Monday, 26 March 2007


It has come to my attention that one of my numerous reader (or maybe i am up to more than 1, now) has never seen snow, so it falls to me to describe it for her.

Each unique flake appears like a jagged circular blade, as if every one were designed to cut a different variety of timber / gemstone. Their menacing edges are matched only by the patterns of curious holes throughout their structures, which causes one to ponder what sinister motives had inspired their creators, the evil clouds.

On leaving their floating platforms of doom, up in the grey yonder, they dive and swirl inexorably downwards, hoping for an unlucky victim to break their deadly fall. In order to be more destructive, they form alliances, clustering together into unstoppable agglomerations. Many fail in their attack runs. Billions perish on the cold, hard earth, but some fateful few smack, sharply, into an unlucky victim, causing an unusual stinging sensation which, cumulatively, can build up into quite the irritation.

When their carcasses lie thickly strewn on the ground, they can be collected together, and with pressure, form an infinitely larger and more compact, spherical, vector of doom. Young people often reenect wars using such an arsenal; anachronistically, of course, since snowballs are a modern invention, just like the stalwart Snow Soldier (ironically referred to by the french as 'Bonhommes de neige').

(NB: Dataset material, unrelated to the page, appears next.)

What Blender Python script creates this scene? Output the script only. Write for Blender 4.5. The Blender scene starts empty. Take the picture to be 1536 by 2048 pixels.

My advice would be to remain, at all times, at least fifty feet from such frozen precipitation.


aria said...

I read it with a huge grin on my face .. hehe .. it was a delightful read ..
thank you .. I’ve assumed you were referring to me .. in the first line .. :D
How very kind of you to describe snow .. and that too in sucha way that I feel - I haven’t missed much in life. I would like to believe.. it is at once .. funny and serious .. & so thankfully . I'm more than 50 feet away from anything even remotely closer to a frozen precipitation .. lol

Equivocationalist said...

of course it was for your benefit; and i'm glad you found it informative. snow gets a lot of good press in the temperate latitudes, but people forget the dangers it poses. i had to look up the title; i love that there are words for such things.